I’m glad I’m Not the Archbishop of Canterbury!
The introduction of Living in Love and Faith and its acceptance by the General Synod has rocked the worldwide Anglican Communion. The headline measure, the blessing of same-sex marriages in Church of England churches has, predictably, caused uproar amongst certain sections of the church and outraged the global south. To an observer, such as yours truly, it looks like a classic example of committee’ism(!). It doesn’t allow same-sex marriages to be formed in a Church of England parish church but, once formed elsewhere, a service of blessing over the marriage may be performed. This is the very worst kind of compromise that pleases no side as we have observed in the months since.
It seems to me that it is a pastoral impossibility, in a single parish church or congregation, to simultaneously affirm that it is not right (sinful!) to form same-sex marriages but that it is good to formally approve and bless such a marriage once formed. A minister in that church would, in effect, be saying to certain parishioners it is not right for you to marry but, then, to other parishioners, it’s perfectly right and good for you to be married! It does seem to me, that for an individual parish church it has to be one or the other. It can’t be both.
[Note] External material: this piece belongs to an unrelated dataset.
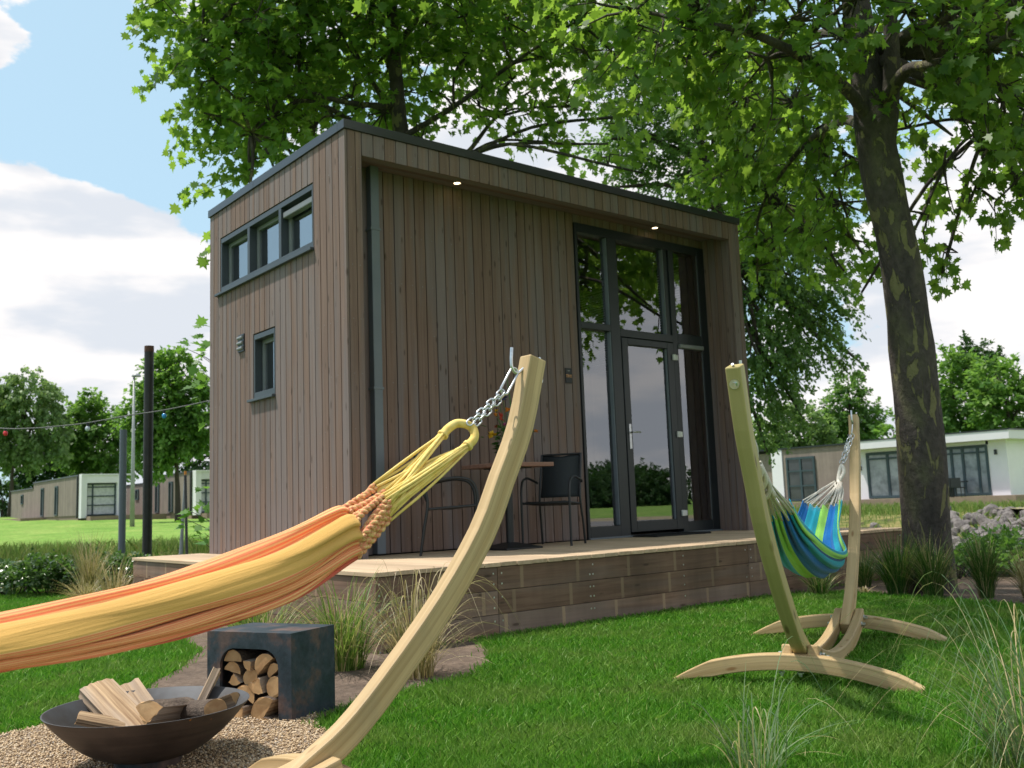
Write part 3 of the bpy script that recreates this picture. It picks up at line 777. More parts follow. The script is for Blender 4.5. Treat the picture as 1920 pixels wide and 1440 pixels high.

I do not know if the Anglican Church has the mechanisms or procedures to allow individual parish churches to hold different views on this matter but I would suggest this is the better way forward. It declares that our position on same-sex marriages is not of fundamental importance to our unity as Christians – we will all stand before the judgement throne purely on the basis of what Christ has done for us and on our faith in Him – but, it recognises that we humbly hold very different understandings of what scripture teaches on this matter and that these differences are pastorally incompatible at the local level. Unity does not mean I must agree with my brother on every single matter (if it did, then I would have to seriously question the salvation of Christians claiming to be Tory 😊) but it does mean that, sometimes, it is better to live in separate houses because of these differences while acknowledging we are still family.
As a Senior Pastor, I led a complex church: multi-congregational, multisite, multi-lingual and multicultural. Sometimes, the differing expectations, differing outlooks, differing assumptions made life very fraught (ask the wife!). It’s with considerable sympathy, then, that I regard Justin Welby and his unenviable task of leading the Anglican Communion which spans not only hundreds of parish churches in the UK but individual communions across continents. At the best of times, it is a complex task requiring great diligence and care to navigate tricky currents. When times are contentious those tricky currents become treacherous and can explode in raging white water threatening to overturn the boat each moment that passes. I am really glad I am not the Archbishop of Canterbury!